Tomorrow marks 40 days until 25thDecember. For any other event, this would seem like a lifetime away, yet a huge number of people across the UK have already started preparing for the festive period.

For many Brits, planning for Christmas begins as soon as the day is over - on Boxing Day, millions flock to the High Street or online retailers to bag the best bargains on next year’s cards, wrapping paper, decorations and even gifts.

Take Rayna Warriner from Bournemouth for example. The mother-of-nine spends the whole year planning to ensure that Christmas comes in on her £3,000 budget.

According to research by the Ideal Home Show at Christmas, a whopping 41% of us started shopping for gifts and food three weeks ago on October 24th – more than seven weeks before the big day and even before Halloween and Guy Fawkes Night.

With so much time browsing the shops, it’s no wonder that the average shopper buys 14 presents at around £24 each. This means that in a lifetime, the average person will spend a whopping £20,000 on Christmas gifts.

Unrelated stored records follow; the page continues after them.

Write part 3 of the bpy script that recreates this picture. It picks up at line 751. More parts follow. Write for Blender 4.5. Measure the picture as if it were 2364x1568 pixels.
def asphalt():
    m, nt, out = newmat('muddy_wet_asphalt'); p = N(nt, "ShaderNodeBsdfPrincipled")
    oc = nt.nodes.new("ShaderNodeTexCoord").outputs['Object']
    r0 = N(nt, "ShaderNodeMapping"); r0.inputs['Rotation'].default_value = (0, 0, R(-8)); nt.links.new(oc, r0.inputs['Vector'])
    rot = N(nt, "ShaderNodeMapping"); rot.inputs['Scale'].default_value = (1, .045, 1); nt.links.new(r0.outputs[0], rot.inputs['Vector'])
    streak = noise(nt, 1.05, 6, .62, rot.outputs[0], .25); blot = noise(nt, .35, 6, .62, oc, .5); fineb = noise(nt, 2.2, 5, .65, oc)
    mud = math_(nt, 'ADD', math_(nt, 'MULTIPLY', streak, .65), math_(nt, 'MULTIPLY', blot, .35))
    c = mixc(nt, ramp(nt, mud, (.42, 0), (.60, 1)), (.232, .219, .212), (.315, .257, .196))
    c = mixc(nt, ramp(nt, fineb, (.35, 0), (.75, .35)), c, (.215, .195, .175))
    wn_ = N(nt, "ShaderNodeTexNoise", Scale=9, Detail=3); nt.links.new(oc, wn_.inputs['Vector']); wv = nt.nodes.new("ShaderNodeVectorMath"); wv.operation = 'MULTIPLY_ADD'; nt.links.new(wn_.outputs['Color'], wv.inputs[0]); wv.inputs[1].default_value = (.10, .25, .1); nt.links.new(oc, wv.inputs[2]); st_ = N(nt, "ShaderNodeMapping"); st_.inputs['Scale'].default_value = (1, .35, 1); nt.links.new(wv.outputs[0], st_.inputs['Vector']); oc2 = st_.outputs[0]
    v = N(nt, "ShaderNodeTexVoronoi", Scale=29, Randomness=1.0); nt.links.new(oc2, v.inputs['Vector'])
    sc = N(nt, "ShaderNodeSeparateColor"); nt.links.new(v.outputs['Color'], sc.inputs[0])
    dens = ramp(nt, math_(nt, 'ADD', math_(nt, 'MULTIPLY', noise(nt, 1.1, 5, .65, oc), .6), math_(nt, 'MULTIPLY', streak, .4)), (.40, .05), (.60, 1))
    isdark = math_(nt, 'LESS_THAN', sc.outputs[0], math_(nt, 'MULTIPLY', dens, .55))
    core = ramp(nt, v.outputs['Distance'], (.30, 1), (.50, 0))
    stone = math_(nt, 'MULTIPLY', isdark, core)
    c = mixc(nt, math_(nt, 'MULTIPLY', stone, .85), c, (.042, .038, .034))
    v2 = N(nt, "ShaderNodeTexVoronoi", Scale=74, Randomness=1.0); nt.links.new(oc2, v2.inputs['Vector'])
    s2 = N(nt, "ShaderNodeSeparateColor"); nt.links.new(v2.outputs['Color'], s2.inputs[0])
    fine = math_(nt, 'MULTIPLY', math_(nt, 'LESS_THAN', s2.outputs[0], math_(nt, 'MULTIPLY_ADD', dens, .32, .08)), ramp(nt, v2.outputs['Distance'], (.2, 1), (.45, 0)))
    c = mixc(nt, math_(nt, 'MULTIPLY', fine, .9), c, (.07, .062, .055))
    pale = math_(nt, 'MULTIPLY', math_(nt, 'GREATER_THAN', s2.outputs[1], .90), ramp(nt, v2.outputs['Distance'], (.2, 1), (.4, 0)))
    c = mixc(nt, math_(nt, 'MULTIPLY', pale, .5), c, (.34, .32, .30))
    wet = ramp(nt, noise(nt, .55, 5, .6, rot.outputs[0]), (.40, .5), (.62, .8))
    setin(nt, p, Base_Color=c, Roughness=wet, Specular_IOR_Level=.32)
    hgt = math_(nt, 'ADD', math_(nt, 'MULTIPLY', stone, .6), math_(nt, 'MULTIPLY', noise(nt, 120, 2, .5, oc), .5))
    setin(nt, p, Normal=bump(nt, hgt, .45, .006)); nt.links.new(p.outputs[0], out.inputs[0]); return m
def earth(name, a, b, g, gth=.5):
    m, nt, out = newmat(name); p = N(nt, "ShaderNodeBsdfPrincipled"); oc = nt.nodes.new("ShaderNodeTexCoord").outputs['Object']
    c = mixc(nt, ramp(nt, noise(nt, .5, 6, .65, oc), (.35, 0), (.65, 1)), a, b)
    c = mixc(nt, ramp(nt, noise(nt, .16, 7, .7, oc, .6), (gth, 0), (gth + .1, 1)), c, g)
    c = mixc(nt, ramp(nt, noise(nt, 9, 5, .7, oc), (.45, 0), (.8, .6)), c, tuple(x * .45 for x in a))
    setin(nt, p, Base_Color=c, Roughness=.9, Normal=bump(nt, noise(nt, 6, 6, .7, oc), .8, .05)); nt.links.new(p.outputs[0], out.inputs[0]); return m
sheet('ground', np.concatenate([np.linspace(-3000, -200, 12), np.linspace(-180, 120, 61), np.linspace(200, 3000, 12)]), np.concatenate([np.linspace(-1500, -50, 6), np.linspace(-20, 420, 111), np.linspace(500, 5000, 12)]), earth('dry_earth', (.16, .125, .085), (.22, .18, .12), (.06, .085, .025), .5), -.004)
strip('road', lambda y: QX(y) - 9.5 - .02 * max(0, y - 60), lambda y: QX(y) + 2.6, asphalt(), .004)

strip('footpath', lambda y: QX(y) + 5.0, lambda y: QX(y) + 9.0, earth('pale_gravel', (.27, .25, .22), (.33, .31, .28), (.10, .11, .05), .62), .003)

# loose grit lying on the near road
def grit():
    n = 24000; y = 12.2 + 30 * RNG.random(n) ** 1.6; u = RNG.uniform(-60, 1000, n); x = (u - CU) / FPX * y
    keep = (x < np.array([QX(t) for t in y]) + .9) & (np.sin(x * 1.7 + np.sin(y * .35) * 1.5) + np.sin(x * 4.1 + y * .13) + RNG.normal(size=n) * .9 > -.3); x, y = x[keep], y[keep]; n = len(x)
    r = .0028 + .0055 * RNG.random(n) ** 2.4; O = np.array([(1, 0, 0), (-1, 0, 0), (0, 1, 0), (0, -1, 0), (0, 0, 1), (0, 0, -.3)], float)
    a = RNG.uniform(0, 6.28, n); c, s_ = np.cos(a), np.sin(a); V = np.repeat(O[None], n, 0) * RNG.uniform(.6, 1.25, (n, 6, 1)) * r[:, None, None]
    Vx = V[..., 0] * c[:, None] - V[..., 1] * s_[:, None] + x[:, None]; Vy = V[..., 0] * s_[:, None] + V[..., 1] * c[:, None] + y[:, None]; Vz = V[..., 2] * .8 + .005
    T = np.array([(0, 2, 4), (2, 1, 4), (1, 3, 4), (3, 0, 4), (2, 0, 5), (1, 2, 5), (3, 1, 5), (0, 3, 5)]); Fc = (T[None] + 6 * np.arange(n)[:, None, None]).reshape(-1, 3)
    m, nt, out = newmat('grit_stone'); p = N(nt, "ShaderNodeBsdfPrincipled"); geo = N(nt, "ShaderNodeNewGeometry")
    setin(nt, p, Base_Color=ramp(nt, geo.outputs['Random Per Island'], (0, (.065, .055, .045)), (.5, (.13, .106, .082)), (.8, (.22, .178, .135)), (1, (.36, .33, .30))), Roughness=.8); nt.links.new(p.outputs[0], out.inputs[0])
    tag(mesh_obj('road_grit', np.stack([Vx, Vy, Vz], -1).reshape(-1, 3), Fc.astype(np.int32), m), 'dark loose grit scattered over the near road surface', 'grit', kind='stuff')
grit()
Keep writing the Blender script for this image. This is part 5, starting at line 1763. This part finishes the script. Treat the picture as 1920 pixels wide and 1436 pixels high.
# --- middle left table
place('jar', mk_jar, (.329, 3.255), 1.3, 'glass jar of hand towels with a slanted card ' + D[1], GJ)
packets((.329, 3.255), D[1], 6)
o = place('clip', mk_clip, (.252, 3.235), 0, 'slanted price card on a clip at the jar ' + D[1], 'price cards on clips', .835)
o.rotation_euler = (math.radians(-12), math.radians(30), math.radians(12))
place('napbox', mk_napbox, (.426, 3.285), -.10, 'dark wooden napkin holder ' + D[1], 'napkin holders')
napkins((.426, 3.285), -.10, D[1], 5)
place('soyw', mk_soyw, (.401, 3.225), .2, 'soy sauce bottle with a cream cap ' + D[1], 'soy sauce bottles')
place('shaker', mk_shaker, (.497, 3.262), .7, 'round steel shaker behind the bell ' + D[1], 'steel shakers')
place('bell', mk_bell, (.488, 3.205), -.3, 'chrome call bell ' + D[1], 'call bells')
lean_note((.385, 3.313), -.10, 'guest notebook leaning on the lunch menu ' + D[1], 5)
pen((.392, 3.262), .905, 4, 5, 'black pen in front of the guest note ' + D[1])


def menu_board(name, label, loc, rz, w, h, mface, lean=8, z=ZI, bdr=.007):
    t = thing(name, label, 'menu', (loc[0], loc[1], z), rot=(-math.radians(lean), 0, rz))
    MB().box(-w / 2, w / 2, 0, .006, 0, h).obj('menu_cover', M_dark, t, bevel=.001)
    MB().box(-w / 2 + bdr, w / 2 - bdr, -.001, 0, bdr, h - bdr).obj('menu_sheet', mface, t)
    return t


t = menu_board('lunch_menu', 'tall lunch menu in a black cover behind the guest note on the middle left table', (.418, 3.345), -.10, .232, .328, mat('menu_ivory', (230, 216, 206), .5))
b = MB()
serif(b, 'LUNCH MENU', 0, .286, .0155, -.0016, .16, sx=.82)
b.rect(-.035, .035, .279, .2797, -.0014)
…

And it’s not just money that’s spent. Women spend an average of 13 hours picking their partner’s gift, 49 hours finding the perfect Christmas party outfit and almost four hours wrapping presents. In addition, 14 hours are spent worrying about the Christmas dinner, while four hours and 30 minutes are spent cooking it.

While you can forgive newlyweds for spending astronomic amounts of time and money on their wedding day, Christmas is not a once in a lifetime event. It happens every year.

It’s no doubt that planning and preparation can relieve some of the stresses of Christmas and perhaps help people budget throughout the year. So why isn’t this strategy used in everyday life?

If you saved the same amount of money spent on festivities each year, how much better off would you be? How much would it benefit you if you spent just a fraction of the time spent planning for Christmas on reviewing your finances and personal aspirations? What would it mean if you put the same amount of effort into writing down life goals as you do compiling your Christmas list?

Numerous studies have shown that planning can have a positive impact on someone’s life. Take a study by Dr. Gail Matthews, Ph.D, at the Dominican University for example, which found that you are 42% more likely to achieve your goals just by writing them down.

If you want to go food shopping for Christmas dinner, you’ll certainly write a list so you don’t forget anything. If you want to go on holiday, you’ll start planning ahead to make sure you have the money. So if your dream is to change your career, retire early or invest in property, why not use the same method?